Surely the author of Exodus, in recording the cloud and darkness was not just giving us a weather report. He knew what these images convey. And surely God himself in wanting to encounter Moses on the mountaintop knew the symbolic value of it all when he sent the cloud over the mountaintop of Sinai. My point is, what we find in the Cappadocian fathers, in Ps-Dionysius, in John Tauler, in John of the Cross and others, is not just some Neo-platonic addition to the Christian tradition. Rather it’s rooted in Scripture, in divine revelation, in the Word of God. Sure, there is development in the unfolding of the theology of prayer, but it’s already right there in the Scriptures to be mined and developed as Christians reflect on their own experiences in prayer.
So what about the dark cloud as an image of the Holy Spirit? Well, the choice of this reading by the lectionary suggests such a connection, but there’s more. On Mount Sinai, there’s the cloud, but there’s also thunder and lightning, there’s also fire and smoke. It is interesting, when St Gregory of Nyssa, in his Life of Moses, speaks of this theophany on Mount Sinai, he calls the cloud a “Luminous Darkness.” Not just darkness or an absence of light, but rather a “luminous darkness,” a glowing darkness, a bright darkness. Not so much a lack of light as an excess of light.
When we jump ahead to Mount Tabor and the cloud appears again as Christ is transfigured, we clearly have the cloud as a symbol of the Holy Spirit. Jesus, the Son, is transfigured. The Father speaks. And the Holy Spirit is present in the overshadowing cloud. And what does Matthew say of this cloud? He says “a bright cloud overshadowed them” (Mt 17:5). It’s a bright cloud. So Gregory of Nyssa is right on the mark when he speaks of the “luminous darkness.” The bright cloud and the luminous darkness. The scriptural authors know what they are up to. Divine revelation is helping us see what contemplation is about, what it involves. In encountering the Most High God, there is bound to be some light and darkness, perhaps mingled at the same time, a luminous darkness, a bright cloud. So there’s no need for us to fear the darkness. Light will come in its own time. Or we can even discover a higher light within the darkness itself. The darkness of faith is also luminous and enlightening.

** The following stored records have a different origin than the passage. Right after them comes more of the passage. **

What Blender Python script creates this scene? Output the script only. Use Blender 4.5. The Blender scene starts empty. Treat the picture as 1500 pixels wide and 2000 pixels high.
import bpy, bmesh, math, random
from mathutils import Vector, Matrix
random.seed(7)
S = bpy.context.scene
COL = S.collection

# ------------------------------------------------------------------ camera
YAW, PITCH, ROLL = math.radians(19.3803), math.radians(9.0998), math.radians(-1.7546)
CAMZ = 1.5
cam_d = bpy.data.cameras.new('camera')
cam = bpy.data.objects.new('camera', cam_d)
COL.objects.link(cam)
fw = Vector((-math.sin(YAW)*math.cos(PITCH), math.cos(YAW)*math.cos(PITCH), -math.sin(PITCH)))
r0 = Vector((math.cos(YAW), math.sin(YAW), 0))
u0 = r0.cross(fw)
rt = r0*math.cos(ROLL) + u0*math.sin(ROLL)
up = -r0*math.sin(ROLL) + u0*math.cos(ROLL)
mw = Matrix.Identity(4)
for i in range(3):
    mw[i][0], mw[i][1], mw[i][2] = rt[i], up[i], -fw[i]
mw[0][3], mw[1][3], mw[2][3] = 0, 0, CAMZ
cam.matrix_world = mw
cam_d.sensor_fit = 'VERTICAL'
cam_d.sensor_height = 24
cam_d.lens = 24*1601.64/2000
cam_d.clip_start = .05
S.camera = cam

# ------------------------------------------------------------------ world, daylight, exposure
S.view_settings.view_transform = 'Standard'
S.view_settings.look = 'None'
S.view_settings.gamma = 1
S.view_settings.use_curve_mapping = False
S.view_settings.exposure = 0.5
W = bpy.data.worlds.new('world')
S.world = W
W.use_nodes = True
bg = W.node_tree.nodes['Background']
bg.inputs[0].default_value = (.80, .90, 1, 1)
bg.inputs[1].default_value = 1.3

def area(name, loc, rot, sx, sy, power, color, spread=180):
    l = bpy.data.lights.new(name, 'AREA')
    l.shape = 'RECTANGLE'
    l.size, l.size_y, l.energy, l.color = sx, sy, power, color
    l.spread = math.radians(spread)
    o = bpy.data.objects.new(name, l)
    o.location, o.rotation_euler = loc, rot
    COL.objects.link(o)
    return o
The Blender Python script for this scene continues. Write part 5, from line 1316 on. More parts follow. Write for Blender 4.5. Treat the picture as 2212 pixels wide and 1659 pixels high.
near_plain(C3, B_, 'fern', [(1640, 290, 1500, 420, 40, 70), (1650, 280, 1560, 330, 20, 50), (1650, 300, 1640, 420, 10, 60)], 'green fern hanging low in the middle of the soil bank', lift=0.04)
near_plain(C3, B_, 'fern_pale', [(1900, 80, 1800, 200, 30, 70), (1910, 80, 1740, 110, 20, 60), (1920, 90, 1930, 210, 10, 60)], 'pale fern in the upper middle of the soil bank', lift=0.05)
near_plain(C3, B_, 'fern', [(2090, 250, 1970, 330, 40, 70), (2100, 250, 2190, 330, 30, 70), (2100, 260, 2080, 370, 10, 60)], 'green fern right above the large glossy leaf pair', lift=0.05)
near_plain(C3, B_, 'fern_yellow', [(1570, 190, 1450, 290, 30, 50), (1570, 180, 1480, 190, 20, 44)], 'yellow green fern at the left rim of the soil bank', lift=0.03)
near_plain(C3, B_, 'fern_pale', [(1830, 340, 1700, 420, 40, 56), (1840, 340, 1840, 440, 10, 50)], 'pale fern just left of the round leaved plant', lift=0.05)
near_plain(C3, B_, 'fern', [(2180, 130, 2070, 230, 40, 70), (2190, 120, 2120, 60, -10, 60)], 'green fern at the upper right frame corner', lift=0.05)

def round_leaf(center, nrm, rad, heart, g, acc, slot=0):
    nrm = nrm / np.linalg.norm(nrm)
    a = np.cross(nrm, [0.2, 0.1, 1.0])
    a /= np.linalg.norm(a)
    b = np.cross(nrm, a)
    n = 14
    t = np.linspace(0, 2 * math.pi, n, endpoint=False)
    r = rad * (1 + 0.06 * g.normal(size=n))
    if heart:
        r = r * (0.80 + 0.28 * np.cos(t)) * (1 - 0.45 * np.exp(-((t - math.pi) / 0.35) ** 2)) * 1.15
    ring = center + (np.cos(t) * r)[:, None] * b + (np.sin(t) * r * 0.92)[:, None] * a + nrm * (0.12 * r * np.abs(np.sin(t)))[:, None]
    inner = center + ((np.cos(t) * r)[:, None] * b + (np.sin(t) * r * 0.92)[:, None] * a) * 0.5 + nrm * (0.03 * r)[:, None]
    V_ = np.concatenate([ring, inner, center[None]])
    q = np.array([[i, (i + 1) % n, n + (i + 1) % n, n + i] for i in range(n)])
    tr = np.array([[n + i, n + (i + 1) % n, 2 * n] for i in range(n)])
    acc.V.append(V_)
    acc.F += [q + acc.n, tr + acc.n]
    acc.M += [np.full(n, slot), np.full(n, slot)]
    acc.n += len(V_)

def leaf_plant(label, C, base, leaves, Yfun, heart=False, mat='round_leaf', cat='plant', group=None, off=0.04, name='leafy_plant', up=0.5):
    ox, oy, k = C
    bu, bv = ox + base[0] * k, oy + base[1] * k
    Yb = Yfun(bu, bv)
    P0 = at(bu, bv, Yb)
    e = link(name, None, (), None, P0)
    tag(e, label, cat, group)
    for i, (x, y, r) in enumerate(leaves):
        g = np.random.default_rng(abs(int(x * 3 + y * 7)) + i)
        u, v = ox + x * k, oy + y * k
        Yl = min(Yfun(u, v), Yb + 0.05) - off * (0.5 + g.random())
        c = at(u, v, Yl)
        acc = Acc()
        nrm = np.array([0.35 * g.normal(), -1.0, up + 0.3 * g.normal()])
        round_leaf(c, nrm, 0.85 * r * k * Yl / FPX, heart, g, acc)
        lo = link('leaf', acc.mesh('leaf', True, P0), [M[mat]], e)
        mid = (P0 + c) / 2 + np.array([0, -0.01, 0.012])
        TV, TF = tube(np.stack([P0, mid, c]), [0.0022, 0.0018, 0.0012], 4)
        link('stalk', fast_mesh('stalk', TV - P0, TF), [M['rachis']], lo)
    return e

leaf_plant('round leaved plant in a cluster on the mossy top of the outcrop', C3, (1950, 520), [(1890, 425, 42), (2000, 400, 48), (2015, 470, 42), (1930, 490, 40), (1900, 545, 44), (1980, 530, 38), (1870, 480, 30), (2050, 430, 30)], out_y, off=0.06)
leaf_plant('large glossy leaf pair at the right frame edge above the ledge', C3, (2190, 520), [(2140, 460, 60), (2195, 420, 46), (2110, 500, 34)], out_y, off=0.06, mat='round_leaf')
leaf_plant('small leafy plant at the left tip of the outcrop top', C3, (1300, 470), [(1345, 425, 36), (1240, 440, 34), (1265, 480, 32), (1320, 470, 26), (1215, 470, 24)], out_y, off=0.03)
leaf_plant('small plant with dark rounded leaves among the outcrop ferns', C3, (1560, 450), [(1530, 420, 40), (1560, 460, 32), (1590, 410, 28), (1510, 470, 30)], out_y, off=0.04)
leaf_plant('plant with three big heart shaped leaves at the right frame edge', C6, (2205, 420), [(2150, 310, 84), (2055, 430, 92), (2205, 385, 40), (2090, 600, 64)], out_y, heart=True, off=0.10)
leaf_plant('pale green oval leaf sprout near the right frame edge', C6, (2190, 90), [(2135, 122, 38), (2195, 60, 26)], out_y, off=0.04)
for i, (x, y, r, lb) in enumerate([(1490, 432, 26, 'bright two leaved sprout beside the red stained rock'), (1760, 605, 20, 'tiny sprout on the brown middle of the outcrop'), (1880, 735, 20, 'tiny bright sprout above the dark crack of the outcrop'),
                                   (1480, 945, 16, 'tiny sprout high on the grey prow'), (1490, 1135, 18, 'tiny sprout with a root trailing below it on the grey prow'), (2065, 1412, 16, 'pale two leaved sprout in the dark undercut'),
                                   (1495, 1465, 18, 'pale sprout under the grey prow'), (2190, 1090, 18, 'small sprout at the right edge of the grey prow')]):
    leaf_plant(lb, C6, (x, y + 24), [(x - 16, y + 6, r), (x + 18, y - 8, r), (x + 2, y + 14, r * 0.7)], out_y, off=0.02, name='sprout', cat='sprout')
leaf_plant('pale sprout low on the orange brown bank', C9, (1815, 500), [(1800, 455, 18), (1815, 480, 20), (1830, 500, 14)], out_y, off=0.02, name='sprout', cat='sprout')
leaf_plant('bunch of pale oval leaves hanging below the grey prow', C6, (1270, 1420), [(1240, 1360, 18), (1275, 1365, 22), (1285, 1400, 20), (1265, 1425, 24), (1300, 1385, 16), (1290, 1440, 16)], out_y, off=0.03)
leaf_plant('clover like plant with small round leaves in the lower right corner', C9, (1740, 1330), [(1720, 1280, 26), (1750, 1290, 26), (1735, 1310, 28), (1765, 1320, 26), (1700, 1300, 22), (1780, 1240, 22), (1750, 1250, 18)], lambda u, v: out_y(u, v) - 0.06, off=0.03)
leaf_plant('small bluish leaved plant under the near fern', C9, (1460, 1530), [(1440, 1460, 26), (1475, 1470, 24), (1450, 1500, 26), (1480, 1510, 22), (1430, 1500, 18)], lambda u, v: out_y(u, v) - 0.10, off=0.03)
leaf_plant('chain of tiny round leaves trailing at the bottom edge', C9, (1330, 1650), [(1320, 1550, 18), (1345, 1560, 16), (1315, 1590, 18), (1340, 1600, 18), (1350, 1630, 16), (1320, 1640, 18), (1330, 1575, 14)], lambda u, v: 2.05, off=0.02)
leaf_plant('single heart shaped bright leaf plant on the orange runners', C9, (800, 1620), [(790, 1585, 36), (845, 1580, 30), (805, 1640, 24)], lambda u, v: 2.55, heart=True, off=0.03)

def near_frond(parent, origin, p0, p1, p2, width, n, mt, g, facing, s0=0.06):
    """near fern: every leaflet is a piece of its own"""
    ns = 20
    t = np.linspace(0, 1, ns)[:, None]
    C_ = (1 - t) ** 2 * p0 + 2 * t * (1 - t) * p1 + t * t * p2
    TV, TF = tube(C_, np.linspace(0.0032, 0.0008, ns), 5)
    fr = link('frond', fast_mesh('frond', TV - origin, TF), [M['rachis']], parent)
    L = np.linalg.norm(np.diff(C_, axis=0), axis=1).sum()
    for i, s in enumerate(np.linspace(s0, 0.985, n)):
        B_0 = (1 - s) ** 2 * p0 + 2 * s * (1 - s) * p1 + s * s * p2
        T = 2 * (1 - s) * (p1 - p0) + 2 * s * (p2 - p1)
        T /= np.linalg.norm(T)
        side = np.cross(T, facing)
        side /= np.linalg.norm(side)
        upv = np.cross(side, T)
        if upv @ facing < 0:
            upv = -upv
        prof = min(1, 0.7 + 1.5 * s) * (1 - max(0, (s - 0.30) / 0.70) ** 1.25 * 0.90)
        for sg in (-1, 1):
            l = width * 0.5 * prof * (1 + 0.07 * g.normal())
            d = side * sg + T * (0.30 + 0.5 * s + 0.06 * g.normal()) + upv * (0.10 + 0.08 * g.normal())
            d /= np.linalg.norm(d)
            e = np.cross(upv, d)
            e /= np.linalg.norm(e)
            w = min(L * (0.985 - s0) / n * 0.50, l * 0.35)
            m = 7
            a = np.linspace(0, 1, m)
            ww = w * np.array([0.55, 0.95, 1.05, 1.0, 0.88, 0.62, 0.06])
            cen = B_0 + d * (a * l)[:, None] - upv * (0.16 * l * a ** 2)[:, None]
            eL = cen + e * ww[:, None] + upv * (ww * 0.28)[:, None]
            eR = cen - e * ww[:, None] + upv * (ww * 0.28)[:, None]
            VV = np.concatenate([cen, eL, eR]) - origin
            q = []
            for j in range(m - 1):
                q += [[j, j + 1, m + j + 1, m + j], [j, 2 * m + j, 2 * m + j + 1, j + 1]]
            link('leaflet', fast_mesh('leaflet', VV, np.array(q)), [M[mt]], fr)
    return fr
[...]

Each of the three Cappadocians also make much of Exodus 33, where Moses is held in the cleft of the rock as God almighty passes by, and Moses can only see the Lord’s back. Contemplation involves light and darkness but it is also about standing on the rock, on firm ground, the most firm ground of all. St Basil the Great says, “In reference to the Holy Spirit, God says [in Exodus 33], ‘Behold, there is a place by Me: thou shall stand upon the rock.’ This ‘place’ is contemplation in the Spirit,” Basil says, “The Spirit is the dwelling place of the saints” (ch XXVI, 62). Isn’t that lovely? This place on the solid rock is contemplation in the Spirit, the Holy Spirit himself being this dwelling place of the saints.
This is where we dwell together, in the Mass, in community prayers, in the communio of the Church. The Holy Spirit brings about the communio of the Church and He desires this communio to be a place of contemplation, in the Spirit who is the dwelling place of the saints.
So on this vigil of Pentecost, we pray for a new outpouring of the Holy Spirit. And let us pray specifically for a new outpouring of the Spirit of prayer, for ourselves but also for the Church universal. How can the Church move forward in these difficult times? We must be more and more a “praying Church,”—a praying Church, dwelling together in contemplative love, in the Holy Spirit.
In the end, contemplation for us involves light and darkness while it finds support in the firm rock that is God himself. In all the light and darkness, in all the ups and downs of contemplation, we know we have found that place where our thirst is quenched—that place where our thirst is quenched while thirsting for more. The Lord Jesus says to us, “If anyone thirsts, let him come to me and drink. He who believes in Me, as the Scripture has said, ‘Out of his heart will flow rivers of living water’” (Jn 7:37-8). Amen.